[start RECORDS SHOWN]

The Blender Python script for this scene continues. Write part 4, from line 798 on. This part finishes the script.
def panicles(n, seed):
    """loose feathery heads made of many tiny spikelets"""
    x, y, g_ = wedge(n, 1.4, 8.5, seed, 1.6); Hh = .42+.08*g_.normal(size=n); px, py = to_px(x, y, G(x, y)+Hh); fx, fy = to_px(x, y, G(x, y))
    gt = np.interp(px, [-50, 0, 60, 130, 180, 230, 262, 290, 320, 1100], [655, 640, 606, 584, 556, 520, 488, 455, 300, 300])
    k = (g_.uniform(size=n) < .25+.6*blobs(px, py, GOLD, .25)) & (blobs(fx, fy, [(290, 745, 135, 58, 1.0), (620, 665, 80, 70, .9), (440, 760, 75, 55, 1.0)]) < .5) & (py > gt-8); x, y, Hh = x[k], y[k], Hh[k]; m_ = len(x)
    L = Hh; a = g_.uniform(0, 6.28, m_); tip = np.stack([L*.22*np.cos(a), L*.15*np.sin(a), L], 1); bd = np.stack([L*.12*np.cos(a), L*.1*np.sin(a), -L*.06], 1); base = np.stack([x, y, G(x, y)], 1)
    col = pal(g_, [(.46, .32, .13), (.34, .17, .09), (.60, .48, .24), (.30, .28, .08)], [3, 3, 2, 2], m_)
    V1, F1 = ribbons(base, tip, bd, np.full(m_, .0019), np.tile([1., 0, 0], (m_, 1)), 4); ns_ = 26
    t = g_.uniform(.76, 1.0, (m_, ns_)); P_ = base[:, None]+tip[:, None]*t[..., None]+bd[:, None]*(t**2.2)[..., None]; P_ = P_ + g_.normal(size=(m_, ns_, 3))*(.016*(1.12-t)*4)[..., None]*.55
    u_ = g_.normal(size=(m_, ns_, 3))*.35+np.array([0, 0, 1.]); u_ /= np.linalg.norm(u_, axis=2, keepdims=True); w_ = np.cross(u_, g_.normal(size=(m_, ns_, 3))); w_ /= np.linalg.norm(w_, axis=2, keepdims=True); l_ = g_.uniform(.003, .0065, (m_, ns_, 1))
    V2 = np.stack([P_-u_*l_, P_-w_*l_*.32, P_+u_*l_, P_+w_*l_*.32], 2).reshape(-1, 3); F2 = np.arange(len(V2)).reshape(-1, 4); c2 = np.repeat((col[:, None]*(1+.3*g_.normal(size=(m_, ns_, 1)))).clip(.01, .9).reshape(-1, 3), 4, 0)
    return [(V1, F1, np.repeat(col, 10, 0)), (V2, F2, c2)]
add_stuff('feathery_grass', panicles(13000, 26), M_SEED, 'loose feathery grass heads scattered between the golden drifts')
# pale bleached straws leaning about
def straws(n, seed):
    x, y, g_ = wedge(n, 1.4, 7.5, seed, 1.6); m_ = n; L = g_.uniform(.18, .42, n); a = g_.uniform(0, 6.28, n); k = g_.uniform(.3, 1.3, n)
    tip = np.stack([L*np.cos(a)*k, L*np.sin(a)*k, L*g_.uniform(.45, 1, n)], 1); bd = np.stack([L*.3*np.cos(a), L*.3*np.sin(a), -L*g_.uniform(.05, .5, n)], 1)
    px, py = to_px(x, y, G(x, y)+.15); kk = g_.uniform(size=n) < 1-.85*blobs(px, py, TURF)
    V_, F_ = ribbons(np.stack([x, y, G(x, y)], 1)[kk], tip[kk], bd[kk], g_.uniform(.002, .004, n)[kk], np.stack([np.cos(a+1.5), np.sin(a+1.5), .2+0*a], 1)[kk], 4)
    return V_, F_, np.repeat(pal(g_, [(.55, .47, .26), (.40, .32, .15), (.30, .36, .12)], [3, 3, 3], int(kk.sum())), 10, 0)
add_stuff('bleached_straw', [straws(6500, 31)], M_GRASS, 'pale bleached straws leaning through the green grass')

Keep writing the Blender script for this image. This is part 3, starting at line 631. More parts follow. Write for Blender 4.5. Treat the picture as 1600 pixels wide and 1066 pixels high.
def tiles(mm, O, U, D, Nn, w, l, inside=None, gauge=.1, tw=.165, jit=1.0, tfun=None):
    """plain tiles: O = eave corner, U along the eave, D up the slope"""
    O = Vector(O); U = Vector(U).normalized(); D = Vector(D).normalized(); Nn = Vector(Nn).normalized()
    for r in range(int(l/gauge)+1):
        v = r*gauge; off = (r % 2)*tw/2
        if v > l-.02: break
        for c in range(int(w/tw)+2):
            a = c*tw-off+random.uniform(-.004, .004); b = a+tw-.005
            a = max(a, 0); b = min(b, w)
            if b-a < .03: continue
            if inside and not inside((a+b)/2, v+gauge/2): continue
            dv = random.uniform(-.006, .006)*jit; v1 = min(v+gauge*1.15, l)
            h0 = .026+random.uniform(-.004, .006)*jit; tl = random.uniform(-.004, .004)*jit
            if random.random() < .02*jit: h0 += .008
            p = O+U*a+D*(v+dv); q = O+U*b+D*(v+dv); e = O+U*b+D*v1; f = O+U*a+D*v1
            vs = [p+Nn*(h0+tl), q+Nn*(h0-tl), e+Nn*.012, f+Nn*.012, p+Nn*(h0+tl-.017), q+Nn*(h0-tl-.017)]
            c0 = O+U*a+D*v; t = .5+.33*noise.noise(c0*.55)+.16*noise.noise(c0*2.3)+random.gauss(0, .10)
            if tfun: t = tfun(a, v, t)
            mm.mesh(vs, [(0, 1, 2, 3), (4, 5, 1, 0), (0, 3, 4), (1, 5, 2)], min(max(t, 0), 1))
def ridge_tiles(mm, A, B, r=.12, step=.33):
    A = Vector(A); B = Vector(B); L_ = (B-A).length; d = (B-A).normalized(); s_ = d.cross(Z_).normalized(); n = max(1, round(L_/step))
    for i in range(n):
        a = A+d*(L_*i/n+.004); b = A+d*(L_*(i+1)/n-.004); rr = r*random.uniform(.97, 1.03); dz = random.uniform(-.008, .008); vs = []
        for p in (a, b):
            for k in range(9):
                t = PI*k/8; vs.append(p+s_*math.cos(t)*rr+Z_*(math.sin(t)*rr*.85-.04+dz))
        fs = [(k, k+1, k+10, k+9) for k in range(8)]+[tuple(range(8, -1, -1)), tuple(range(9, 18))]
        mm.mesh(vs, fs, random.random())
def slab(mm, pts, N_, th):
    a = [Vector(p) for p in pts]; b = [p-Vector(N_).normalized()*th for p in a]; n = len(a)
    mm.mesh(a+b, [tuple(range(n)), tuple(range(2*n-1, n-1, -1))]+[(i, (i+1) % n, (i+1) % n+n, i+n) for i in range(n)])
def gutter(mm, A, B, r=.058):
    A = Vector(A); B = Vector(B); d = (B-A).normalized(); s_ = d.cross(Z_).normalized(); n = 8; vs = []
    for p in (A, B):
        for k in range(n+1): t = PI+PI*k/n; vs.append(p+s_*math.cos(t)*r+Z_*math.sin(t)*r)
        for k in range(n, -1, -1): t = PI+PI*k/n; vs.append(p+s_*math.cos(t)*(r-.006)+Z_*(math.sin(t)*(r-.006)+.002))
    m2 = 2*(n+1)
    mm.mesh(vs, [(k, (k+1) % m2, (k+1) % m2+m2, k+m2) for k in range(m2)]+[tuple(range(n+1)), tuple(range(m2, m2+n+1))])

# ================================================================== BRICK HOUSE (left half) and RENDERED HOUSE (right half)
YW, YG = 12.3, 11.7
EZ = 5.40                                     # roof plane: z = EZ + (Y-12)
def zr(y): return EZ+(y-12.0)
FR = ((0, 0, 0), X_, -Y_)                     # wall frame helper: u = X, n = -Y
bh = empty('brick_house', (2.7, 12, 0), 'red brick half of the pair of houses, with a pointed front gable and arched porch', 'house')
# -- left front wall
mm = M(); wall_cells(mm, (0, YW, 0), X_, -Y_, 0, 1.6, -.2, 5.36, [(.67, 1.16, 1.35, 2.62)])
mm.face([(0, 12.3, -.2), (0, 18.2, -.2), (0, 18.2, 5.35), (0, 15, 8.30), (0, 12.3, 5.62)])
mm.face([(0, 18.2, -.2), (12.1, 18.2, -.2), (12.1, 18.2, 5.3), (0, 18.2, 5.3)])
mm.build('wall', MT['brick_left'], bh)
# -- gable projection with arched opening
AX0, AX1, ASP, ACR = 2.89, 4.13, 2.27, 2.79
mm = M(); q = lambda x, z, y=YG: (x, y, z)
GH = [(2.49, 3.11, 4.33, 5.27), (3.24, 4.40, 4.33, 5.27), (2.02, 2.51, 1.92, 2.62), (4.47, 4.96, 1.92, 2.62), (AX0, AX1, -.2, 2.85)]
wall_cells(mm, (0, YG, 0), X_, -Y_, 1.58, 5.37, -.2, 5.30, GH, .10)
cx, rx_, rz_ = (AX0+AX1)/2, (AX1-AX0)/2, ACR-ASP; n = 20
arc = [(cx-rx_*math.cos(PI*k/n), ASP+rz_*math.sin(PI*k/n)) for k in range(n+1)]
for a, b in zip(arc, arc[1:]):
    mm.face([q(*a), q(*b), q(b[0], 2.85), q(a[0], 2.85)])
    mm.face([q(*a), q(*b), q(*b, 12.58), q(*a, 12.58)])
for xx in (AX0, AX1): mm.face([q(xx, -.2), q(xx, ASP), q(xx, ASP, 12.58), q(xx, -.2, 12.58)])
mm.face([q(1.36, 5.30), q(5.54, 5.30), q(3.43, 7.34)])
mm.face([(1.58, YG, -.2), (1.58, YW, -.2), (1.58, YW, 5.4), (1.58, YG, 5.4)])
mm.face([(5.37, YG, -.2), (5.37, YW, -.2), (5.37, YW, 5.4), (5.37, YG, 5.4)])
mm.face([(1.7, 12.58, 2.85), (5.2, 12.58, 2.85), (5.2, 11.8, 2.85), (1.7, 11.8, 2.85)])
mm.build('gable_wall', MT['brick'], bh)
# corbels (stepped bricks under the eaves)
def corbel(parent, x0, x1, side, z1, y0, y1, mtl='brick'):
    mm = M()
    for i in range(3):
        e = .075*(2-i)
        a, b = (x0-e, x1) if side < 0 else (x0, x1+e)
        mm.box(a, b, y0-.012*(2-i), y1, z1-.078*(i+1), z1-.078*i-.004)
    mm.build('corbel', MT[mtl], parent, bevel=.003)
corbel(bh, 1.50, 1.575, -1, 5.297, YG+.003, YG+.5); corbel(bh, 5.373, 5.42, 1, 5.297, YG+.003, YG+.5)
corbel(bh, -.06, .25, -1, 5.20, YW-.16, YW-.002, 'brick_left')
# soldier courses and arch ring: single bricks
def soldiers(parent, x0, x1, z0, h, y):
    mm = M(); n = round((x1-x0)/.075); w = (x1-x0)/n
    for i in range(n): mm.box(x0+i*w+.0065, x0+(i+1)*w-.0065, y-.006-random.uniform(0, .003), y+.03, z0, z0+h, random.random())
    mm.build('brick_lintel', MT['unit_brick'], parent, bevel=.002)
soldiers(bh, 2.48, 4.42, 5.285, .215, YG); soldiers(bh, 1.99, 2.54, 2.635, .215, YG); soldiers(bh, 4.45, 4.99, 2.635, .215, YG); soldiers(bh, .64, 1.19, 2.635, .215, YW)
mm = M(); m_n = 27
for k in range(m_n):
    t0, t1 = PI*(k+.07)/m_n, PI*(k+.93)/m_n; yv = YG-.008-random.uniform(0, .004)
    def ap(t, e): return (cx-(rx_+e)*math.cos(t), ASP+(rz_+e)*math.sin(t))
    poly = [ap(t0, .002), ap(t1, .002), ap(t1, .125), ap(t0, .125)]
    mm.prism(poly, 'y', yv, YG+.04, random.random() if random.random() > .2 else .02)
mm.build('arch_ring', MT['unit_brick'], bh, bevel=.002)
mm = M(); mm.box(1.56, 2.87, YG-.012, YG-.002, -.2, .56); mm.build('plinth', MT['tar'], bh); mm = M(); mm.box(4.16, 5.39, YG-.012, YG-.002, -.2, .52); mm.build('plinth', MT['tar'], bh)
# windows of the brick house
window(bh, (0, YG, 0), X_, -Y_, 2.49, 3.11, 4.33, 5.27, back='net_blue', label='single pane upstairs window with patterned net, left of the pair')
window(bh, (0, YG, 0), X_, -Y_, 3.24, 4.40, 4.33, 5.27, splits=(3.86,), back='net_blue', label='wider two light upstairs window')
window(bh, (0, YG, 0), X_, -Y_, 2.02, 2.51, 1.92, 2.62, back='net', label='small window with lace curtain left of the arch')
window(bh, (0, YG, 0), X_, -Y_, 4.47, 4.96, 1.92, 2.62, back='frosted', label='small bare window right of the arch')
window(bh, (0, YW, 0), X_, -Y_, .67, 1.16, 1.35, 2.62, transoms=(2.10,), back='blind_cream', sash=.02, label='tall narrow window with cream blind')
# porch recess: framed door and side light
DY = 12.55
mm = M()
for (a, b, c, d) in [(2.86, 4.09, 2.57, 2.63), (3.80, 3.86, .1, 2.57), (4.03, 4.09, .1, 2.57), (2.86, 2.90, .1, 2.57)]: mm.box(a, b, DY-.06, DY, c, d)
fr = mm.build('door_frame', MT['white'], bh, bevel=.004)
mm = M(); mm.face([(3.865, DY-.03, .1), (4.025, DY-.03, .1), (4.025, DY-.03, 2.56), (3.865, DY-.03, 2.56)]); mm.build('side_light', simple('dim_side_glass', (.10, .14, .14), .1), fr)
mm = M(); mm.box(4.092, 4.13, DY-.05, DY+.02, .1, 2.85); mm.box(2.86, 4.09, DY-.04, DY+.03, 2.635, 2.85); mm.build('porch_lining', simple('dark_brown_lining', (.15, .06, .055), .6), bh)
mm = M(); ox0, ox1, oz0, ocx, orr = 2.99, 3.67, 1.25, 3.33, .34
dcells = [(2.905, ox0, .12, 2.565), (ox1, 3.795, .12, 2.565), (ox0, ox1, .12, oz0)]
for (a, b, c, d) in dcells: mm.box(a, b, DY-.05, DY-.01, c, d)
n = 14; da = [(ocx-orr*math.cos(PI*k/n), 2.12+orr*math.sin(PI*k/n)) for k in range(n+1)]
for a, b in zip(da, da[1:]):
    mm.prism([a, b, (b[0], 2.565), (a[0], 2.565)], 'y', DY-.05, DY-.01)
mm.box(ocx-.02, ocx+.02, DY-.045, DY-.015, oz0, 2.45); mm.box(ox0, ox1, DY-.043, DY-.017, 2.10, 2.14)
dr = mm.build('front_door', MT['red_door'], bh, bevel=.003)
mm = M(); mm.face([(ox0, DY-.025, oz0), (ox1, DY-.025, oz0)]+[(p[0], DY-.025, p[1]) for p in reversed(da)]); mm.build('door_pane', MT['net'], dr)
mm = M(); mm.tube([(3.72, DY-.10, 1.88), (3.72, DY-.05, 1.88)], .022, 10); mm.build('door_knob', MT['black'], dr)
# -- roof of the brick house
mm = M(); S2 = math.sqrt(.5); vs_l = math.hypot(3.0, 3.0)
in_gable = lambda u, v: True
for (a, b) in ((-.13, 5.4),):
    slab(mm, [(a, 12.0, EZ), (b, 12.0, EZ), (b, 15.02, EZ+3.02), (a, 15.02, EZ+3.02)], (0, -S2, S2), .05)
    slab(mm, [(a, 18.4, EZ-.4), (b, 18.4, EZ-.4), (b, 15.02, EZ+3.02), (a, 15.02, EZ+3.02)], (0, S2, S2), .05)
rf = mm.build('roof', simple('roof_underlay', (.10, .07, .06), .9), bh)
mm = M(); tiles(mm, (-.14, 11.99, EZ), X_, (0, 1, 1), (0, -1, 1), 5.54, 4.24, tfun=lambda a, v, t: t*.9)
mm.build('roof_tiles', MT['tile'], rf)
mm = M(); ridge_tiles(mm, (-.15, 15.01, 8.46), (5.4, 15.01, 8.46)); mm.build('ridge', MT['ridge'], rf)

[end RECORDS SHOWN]

> [AIM]: Show all lines above holding "This".

> [TASK RESULT]:
The Blender Python script for this scene continues. Write part 4, from line 798 on. This part finishes the script.
Keep writing the Blender script for this image. This is part 3, starting at line 631. More parts follow. Write for Blender 4.5. Treat the picture as 1600 pixels wide and 1066 pixels high.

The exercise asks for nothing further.